The Shakedown
On April 2nd, the United States announced tariffs on essentially every country on earth, including its allies, wrapped in the language of liberation. Six weeks later, after markets collapsed and a quiet meeting in Geneva, the US and China had walked most of it back. Europe got a pause it didn’t ask for, didn’t earn, and still hasn’t figured out what to do with.
Strip away the branding and describe what happened plainly. The world’s largest economy announced, with forty-eight hours of notice, that it was unilaterally rewriting the terms of trade with every significant partner it has. The stated rationale shifted daily - trade deficits, national security, reciprocity, leverage. The actual rationale was simpler: this is what you can do when others depend on you more than you depend on them. Call it what it is. It was a shakedown.
What’s remarkable is that anyone was surprised.
What Europe did
Europe’s response followed a now-familiar script. Initial outrage. Threats of retaliation. Emergency consultations. Carefully worded statements about rules-based order and the importance of multilateral frameworks. And then, when the 90-day pause was announced on April 9th, visible relief - the kind that comes from a problem being postponed rather than solved.
The pause was a market reaction. The financial system did what European governments couldn’t: it told Washington the plan was too disruptive to execute at full scale. Europe was handed a reprieve because the collateral damage was becoming inconvenient for American investors. It had no hand in that calculation.
This is the precise dynamic that European leaders have spent thirty years refusing to name. The relationship is a hierarchy, softened in good times by shared interest and exposed in bad ones by the absence of any European capacity to impose costs. When the US decided to test what it could extract, Europe’s answer was to wait and hope. It got lucky. It will not always get lucky.
What China did
China did something different. It retaliated - immediately, proportionately, and without apology. By the time the Geneva talks began in May, both sides had imposed tariffs exceeding 100% on each other’s goods. The negotiations that followed were two powers calculating their respective pain thresholds and finding a number they could both live with.
The outcome - tariffs reduced from 145% to 30% on the American side, from 125% to 10% on the Chinese - tells you what Liberation Day was actually for: a demonstration of leverage, followed by a negotiated settlement that left both sides roughly where they started, minus several weeks of market chaos and a great deal of goodwill.
China absorbed the hit, held its position, and extracted a deal. This is what sovereign economic policy looks like when you have the industrial base, the reserves, and the political system to absorb short-term pain in defense of long-term position. Europe, which has all of those things in theory, watched from the sidelines and waited to be told what its tariff rate would be.
The actual lesson
There is a version of this story where Europe draws the obvious conclusion. The US has shown that it will use economic coercion against allies when it calculates that the costs to itself are acceptable. The 90-day pause is not a guarantee - it is a grace period, during which Washington expects concessions. The question of what Europe is willing to give, and what it is willing to threaten in return, is now the only question that matters.
The structural answer has not changed.

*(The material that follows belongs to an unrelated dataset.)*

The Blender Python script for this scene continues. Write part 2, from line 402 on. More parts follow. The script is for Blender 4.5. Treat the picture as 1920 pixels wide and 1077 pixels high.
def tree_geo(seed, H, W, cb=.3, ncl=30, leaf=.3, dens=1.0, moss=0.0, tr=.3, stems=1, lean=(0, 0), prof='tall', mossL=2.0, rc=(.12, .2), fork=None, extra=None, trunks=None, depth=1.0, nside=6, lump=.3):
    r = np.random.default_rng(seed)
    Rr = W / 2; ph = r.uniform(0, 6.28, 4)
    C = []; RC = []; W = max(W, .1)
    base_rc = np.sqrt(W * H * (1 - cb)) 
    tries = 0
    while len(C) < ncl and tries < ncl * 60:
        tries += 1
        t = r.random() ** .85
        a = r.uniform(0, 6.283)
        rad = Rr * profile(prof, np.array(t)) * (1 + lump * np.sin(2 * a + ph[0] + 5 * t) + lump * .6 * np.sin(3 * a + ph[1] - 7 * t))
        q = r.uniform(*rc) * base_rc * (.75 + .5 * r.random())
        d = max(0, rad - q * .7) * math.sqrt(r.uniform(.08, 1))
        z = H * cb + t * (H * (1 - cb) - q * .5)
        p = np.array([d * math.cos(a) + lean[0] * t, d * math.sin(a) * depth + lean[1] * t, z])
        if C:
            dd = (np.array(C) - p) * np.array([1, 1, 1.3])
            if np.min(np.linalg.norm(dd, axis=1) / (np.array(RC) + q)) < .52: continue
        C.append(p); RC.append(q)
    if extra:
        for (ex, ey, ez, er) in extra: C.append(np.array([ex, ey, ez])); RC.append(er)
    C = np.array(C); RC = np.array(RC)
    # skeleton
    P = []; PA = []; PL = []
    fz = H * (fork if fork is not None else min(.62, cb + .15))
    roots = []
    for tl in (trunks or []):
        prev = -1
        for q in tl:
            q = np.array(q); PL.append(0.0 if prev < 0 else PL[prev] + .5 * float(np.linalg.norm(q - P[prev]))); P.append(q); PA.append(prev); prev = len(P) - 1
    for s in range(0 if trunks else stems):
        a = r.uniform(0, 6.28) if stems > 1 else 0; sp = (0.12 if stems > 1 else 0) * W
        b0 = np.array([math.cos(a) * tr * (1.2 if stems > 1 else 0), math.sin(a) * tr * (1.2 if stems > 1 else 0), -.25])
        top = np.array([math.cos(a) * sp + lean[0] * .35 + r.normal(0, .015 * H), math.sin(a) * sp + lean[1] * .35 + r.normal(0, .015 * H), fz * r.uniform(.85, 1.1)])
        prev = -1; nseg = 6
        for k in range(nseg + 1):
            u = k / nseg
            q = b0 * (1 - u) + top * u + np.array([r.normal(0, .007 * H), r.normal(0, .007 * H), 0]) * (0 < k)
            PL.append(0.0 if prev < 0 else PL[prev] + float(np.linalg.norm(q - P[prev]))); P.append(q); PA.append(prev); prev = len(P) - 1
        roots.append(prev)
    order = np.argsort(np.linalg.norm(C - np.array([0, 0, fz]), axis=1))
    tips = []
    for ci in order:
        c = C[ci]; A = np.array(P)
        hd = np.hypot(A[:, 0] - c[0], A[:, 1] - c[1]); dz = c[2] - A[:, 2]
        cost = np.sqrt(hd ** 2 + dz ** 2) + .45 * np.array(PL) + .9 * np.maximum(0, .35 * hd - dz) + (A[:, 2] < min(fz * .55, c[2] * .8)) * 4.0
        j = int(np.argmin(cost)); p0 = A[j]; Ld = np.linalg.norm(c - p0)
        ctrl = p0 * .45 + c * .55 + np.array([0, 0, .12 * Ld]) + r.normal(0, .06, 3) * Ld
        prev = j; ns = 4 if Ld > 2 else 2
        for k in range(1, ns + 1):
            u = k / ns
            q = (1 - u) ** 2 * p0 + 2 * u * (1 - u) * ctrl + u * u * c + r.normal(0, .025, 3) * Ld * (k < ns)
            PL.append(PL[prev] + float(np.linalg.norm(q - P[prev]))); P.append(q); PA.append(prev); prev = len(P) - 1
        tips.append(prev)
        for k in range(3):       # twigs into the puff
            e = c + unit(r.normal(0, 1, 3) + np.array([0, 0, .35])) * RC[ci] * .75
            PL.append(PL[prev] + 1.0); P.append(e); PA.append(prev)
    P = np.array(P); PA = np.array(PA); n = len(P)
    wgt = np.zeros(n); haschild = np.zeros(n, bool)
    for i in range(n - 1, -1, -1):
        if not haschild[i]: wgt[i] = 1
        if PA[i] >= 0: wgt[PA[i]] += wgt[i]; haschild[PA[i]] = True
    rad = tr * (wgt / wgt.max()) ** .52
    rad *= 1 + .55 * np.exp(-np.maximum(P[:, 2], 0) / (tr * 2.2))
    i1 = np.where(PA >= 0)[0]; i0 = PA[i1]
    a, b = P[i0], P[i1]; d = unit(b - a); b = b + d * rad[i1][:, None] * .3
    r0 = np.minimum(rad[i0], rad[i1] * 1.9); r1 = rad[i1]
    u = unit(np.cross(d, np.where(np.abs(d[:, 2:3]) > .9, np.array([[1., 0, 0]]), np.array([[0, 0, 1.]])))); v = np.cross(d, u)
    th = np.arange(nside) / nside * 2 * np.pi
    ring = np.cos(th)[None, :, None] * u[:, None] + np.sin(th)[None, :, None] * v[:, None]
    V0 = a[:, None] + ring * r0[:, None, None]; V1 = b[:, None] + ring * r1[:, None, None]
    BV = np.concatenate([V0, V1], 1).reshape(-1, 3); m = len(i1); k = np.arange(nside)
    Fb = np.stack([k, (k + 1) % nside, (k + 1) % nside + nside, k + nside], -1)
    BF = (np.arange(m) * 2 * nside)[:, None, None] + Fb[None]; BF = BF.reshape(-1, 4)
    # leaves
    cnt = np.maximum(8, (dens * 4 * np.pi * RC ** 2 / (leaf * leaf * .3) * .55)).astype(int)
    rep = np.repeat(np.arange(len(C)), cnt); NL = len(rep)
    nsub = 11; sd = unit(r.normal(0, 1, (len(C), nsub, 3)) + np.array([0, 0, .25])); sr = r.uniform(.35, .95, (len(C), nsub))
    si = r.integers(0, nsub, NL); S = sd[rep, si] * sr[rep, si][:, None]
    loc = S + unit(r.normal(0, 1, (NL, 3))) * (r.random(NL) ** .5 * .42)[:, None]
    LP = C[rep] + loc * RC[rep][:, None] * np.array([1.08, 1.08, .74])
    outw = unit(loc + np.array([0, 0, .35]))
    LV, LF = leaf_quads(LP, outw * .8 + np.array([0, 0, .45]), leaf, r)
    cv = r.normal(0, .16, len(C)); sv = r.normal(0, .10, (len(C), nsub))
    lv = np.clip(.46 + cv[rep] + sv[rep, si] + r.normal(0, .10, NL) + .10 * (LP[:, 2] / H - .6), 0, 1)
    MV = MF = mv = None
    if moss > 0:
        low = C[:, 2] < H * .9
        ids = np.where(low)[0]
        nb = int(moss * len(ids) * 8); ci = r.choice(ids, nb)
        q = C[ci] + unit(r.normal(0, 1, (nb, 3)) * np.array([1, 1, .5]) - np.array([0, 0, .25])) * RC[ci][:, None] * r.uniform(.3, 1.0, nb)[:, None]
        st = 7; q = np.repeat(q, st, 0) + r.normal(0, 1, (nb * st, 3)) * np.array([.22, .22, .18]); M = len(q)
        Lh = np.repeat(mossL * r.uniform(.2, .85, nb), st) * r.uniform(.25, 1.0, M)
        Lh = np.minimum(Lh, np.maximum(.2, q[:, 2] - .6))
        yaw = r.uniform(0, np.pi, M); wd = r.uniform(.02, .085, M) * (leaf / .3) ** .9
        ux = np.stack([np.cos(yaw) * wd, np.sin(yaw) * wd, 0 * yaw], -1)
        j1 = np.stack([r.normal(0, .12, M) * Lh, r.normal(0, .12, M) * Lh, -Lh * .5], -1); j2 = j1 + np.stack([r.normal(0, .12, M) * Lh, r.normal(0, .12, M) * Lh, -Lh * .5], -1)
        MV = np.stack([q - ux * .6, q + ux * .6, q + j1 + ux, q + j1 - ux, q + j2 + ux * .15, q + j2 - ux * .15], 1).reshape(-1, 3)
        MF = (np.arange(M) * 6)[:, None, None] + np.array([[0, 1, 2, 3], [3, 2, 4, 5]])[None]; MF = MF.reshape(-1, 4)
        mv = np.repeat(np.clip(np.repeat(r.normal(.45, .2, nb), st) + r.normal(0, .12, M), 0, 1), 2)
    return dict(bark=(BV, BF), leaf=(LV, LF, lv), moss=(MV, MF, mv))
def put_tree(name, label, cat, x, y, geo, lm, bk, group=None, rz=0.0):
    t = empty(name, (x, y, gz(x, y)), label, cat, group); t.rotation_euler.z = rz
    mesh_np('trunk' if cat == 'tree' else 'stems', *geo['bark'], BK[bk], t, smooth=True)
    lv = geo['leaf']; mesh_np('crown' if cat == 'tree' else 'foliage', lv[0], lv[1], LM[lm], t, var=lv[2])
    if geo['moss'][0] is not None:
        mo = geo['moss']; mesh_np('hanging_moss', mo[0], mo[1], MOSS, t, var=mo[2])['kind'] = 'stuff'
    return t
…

It was always the same: European strategic autonomy is the only durable response to a world in which your largest security partner treats economic relations as a tool of pressure - the arithmetic of the situation, not an ideological preference. You either develop the capacity to impose reciprocal costs, or you negotiate from permanent weakness. There is no third option that does not involve hoping the person across the table feels generous that day.
The EU’s 550 million people and roughly 18% of global GDP represent a unit large enough to make that calculation work - if the political will exists to use it. The question Liberation Day raised, and which six weeks of European reaction have not answered, is whether that will exists. The evidence to date is not encouraging.
What it settled
Nothing. That is the honest answer. The tariffs are paused, not withdrawn. The underlying dynamic - an American administration that has concluded allies are extraction targets rather than partners - has not changed. The next trigger will find Europe in the same position: no independent deterrent, no coordinated response mechanism, no answer to coercion beyond hoping the pause gets extended.
The shakedown worked. Europe got away without paying, this time - but it revealed what the relationship actually is, and produced no serious European response to that revelation.
Metternich would have recognized the situation immediately. A great power had tested the equilibrium and found it hollow. The question now is whether the smaller powers draw the right conclusion before the next test, or whether they spend the interval writing statements about multilateralism and waiting for Geneva.